When it comes to school security, SROs like Niwot's Officer Underwood are working hard. "We're always going to look at everything from different angles to see what works best for the community"

Imagine this: it's baseball season for Colorado schools and ball fields across the state are filled with young boys, eager to play the game they love. But one such field in Arvada is a little different than the others--that's because many of the coaches are officers with the Arvada Police Department and they use their radar guns to measure pitch speeds.

Boulder County Sheriff's Deputy Eric Underwood credits this early exposure to law enforcement for some of his initial interest in the profession. In high school, he would go on ride-alongs with officers and his father knew many officers who spoke about the profession.

Then, "In 2014, my mom died and I wanted to make a difference. I thought, at the time, I had the maturity and physical and mental capacity to do it [become a police officer]," Underwood said.

With that goal in mind, Underwood realized that he wanted to work in schools. Drawing on his own positive experience in high school, and thanks to some encouragement from friends who had experience as SROs at other schools, he decided to apply to the police academy and become an SRO.

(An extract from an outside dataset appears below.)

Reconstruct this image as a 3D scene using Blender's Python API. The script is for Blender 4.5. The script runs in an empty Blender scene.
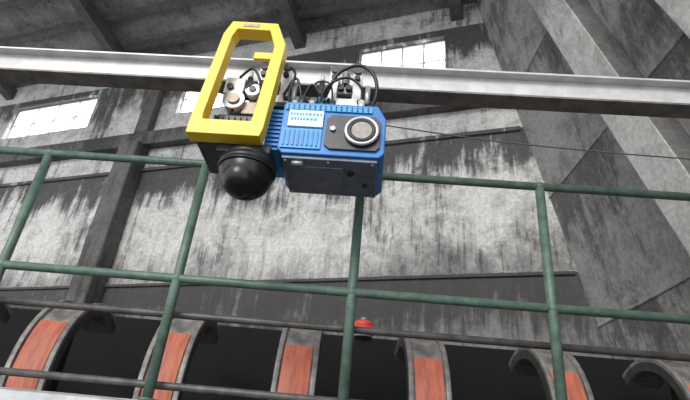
import bpy, bmesh, math, random
from mathutils import Matrix, Vector
random.seed(4)
C = 1.6   # camera (eye) height above floor
scene = bpy.context.scene

# ------------------------------------------------------------ materials
def new_mat(name):
    m = bpy.data.materials.new(name); m.use_nodes = True
    nt = m.node_tree
    return m, nt, nt.nodes['Principled BSDF']

def simple(name, col, rough=0.6, metal=0.0, var=0.25, scale=18.0, bump=0.0, col2=None, emis=None, stretch=None):
    m, nt, b = new_mat(name)
    tc = nt.nodes.new('ShaderNodeTexCoord')
    n = nt.nodes.new('ShaderNodeTexNoise'); n.inputs['Scale'].default_value = scale
    n.inputs['Detail'].default_value = 6; n.inputs['Roughness'].default_value = 0.65
    r = nt.nodes.new('ShaderNodeValToRGB')
    c2 = col2 if col2 else tuple(c*(1-var) for c in col)
    r.color_ramp.elements[0].position = .35; r.color_ramp.elements[0].color = (*c2, 1)
    r.color_ramp.elements[1].position = .65; r.color_ramp.elements[1].color = (*col, 1)
    if stretch:
        mp = nt.nodes.new('ShaderNodeMapping'); mp.inputs['Scale'].default_value = stretch
        nt.links.new(tc.outputs['Object'], mp.inputs['Vector']); nt.links.new(mp.outputs['Vector'], n.inputs['Vector'])
    else:
        nt.links.new(tc.outputs['Object'], n.inputs['Vector'])
    nt.links.new(n.outputs['Fac'], r.inputs['Fac'])
    nt.links.new(r.outputs['Color'], b.inputs['Base Color'])
    b.inputs['Roughness'].default_value = rough
    b.inputs['Metallic'].default_value = metal
    if bump > 0:
        bp = nt.nodes.new('ShaderNodeBump'); bp.inputs['Strength'].default_value = bump
        bp.inputs['Distance'].default_value = .01
        nt.links.new(n.outputs['Fac'], bp.inputs['Height'])
        nt.links.new(bp.outputs['Normal'], b.inputs['Normal'])
    if emis:
        b.inputs['Emission Color'].default_value = (*emis[0], 1)
        b.inputs['Emission Strength'].default_value = emis[1]
    return m

def concrete(name, light, dark, period=2.6, phase=0.0, streak=1.0, low_dark=None, patch=0.5, thr=.56, fallw=.16, joint=None):
    """stained concrete, object coords: x along wall, z up"""
    m, nt, b = new_mat(name)
    L = nt.links.new
    def node(t): return nt.nodes.new(t)
    def math_(op, a, c=None, clamp=False):
        n = node('ShaderNodeMath'); n.operation = op; n.use_clamp = clamp
        for i, v in enumerate((a, c)):
            if v is None: continue
            if isinstance(v, (int, float)): n.inputs[i].default_value = v
            else: L(v, n.inputs[i])
        return n.outputs[0]
    def ramp(v, p0, p1, c0=0, c1=1):
        n = node('ShaderNodeMapRange'); n.interpolation_type = 'SMOOTHSTEP'
        L(v, n.inputs[0]); n.inputs[1].default_value = p0; n.inputs[2].default_value = p1
        n.inputs[3].default_value = c0; n.inputs[4].default_value = c1
        return n.outputs[0]
    tc = node('ShaderNodeTexCoord'); obj = tc.outputs['Object']
    def noise(scale, vec=None, detail=6, rough=.6, dist=0):
        n = node('ShaderNodeTexNoise'); n.inputs['Scale'].default_value = scale
        n.inputs['Detail'].default_value = detail; n.inputs['Roughness'].default_value = rough
        n.inputs['Distortion'].default_value = dist
        L(vec if vec else obj, n.inputs['Vector']); return n.outputs['Fac']
    mp = node('ShaderNodeMapping'); mp.inputs['Scale'].default_value = (5.5, 5.5, .5); L(obj, mp.inputs['Vector'])
    st = noise(1.0, mp.outputs['Vector'], 9, .75, .12)
    mp2 = node('ShaderNodeMapping'); mp2.inputs['Scale'].default_value = (1.0, 1.0, .8); L(obj, mp2.inputs['Vector'])
    big = noise(.7, mp2.outputs['Vector'], 5, .6, .4)
    fine = noise(16, None, 8, .8)
    mid = noise(3.2, None, 8, .75, .5)
    sep = node('ShaderNodeSeparateXYZ'); L(obj, sep.inputs[0])
    z = sep.outputs['Z']
    fr = math_('FRACT', math_('DIVIDE', math_('ADD', z, phase), period))
    fall = ramp(fr, .45, 1.0)
    s = math_('ADD', math_('MULTIPLY', fall, fallw), st)
    s = math_('ADD', s, math_('MULTIPLY', math_('SUBTRACT', big, .5), .8))
    s = math_('ADD', s, math_('MULTIPLY', math_('SUBTRACT', mid, .5), .2))
    smask = math_('MULTIPLY', ramp(s, thr-.03, thr+.17), streak)
    pm = ramp(math_('ADD', math_('MULTIPLY', mid, .6), math_('MULTIPLY', big, .4)), .42, .60)
    base = node('ShaderNodeMix'); base.data_type = 'RGBA'
    base.inputs[6].default_value = (*light, 1)
    base.inputs[7].default_value = (*[c*patch for c in light], 1)
    L(pm, base.inputs[0])
    mx = node('ShaderNodeMix'); mx.data_type = 'RGBA'
    L(smask, mx.inputs[0]); L(base.outputs[2], mx.inputs[6]); mx.inputs[7].default_value = (*dark, 1)
    out = mx.outputs[2]
    g = node('ShaderNodeMix'); g.data_type = 'RGBA'; g.blend_type = 'MULTIPLY'; g.inputs[0].default_value = 1
    gr = ramp(fine, .3, .7, .68, 1.15)
    cg = node('ShaderNodeCombineColor')
    for i in range(3): L(gr, cg.inputs[i])
    L(out, g.inputs[6]); L(cg.outputs[0], g.inputs[7]); out = g.outputs[2]
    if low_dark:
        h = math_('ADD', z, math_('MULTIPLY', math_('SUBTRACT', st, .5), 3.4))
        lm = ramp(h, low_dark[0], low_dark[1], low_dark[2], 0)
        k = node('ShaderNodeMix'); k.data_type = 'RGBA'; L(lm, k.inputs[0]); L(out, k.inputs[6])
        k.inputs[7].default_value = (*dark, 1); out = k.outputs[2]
    L(out, b.inputs['Base Color'])
    b.inputs['Roughness'].default_value = .92
    bp = node('ShaderNodeBump'); bp.inputs['Strength'].default_value = .5; bp.inputs['Distance'].default_value = .03
    L(math_('ADD', fine, mid), bp.inputs['Height']); L(bp.outputs['Normal'], b.inputs['Normal'])
    return m

M = {}
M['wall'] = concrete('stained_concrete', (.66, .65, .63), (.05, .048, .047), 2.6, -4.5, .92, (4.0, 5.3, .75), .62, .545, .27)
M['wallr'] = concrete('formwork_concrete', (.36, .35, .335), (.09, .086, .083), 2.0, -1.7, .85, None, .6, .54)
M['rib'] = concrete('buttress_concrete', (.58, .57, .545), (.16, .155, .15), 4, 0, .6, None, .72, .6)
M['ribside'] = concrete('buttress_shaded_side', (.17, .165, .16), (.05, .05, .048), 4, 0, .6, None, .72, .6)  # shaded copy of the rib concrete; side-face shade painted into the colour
M['col'] = concrete('dark_concrete', (.14, .135, .13), (.04, .04, .038), 4, 0, .8, None, .7)
M['roof'] = concrete('roof_board', (.24, .235, .23), (.055, .055, .055), 3, 0, .8, None, .6)
M['purlin'] = simple('purlin_steel', (.10, .098, .095), .8, 0, .5, 5)
M['floor'] = simple('floor_dust', (.16, .155, .15), .9, 0, .5, 2)
M['glass'] = simple('window_daylight', (.9, .93, .95), .4, 0, .02, 1, emis=((.95, .98, 1.0), 4.0))
M['wframe'] = simple('window_frame_paint', (.60, .61, .62), .6)
M['green'] = simple('green_paint', (.12, .19, .15), .45, .0, .35, 14, .15, col2=(.065, .11, .085))
M['pipe'] = simple('grimy_pipe', (.13, .12, .115), .5, .3, .55, 12)
M['deck'] = simple('galvanised_channel', (.50, .51, .52), .5, .4, .3, 8)
M['beam'] = simple('galvanised_beam', (.66, .66, .66), .45, .15, .25, 7, .1)
M['beamedge'] = simple('beam_flange_dark', (.25, .225, .205), .6, .2, .5, 9)  # lower flange, darker in tone than the rest of the beam
M['yellow'] = simple('yellow_paint', (.92, .64, .03), .38, 0, .12, 10)
M['blue'] = simple('blue_anodised', (.03, .19, .54), .4, .1, .25, 10)
M['bluel'] = simple('light_blue_plastic', (.04, .36, .72), .4, .0, .2, 30)
M['steelblue'] = simple('blue_grey_plate', (.19, .24, .31), .42, .3, .35, 12)
M['white'] = simple('white_metal', (.75, .75, .73), .35, .2, .3, 20)
M['grey'] = simple('grey_metal', (.34, .35, .36), .35, .5, .3, 20)
M['dgrey'] = simple('dark_plastic', (.055, .057, .063), .4, .1, .3, 20)
M['black'] = simple('black_plastic', (.012, .012, .014), .35, 0, .3, 20)
M['dome'] = simple('black_gloss', (.006, .006, .007), .3, 0, .1, 8)
M['label'] = simple('label_sticker', (.70, .88, .90), .5, 0, .08, 30)
M['ink'] = simple('label_ink', (.10, .42, .55), .6)
M['brass'] = simple('tan_disc', (.30, .28, .25), .45, .3, .3, 25)
M['ring'] = simple('ring_metal', (.60, .61, .60), .3, .5, .2, 20)
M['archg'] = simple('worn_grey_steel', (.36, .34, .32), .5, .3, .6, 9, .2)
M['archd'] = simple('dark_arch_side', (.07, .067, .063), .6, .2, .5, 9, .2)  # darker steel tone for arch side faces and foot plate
M['orange'] = simple('rust_orange', (.68, .20, .11), .5, 0, .3, 1.0, .0, col2=(.40, .11, .07), stretch=(26, 5, 4))
M['hole'] = simple('black_interior', (.008, .0075, .0075), .95, 0, .3, 5)  # near-black colour stands in for the unlit machine interior
M['red'] = simple('red_paint', (.70, .06, .04), .4, 0, .2, 12)
M['rope'] = simple('rope_fibre', (.10, .095, .085), .8)
M['tin'] = simple('bronze_part', (.36, .29, .22), .45, .4, .3, 20)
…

"SRO" stands for "school resource officer," and repeatedly, Underwood said that he wants to be a resource for the kids at Niwot. "My door's always open. If parents have questions, come to me directly...I spend my time getting to know as many kids as I can, so that I'm a resource."

He is certainly acting in that capacity for Niwot High's students, and the teachers too. For the past two-and-a-half years he has been at Niwot, not only does Officer Underwood do standard patrols, but he also goes into classrooms. His classroom teaching extends past the usual health class talks on drugs and safety. In fact, he is also sometimes be asked to go into history classes, for example, and discuss current events from a law enforcement perspective.

"It's very rewarding, it's a different type of policing," Underwood explained. "It's very unique and takes a very specific type of officer to be a successful SRO."

Niwot High is Officer Underwood's first assignment since graduating from the police academy, and he expressed a lot of gratitude for having this opportunity come so soon in his career. He hopes to be able to stay on the staff for as long as possible, especially so that he can further develop relationships with students.

"[It's exciting] watching kids mature," he said. "To watch kids grow in such a positive way, I hope I get to be an influence in that."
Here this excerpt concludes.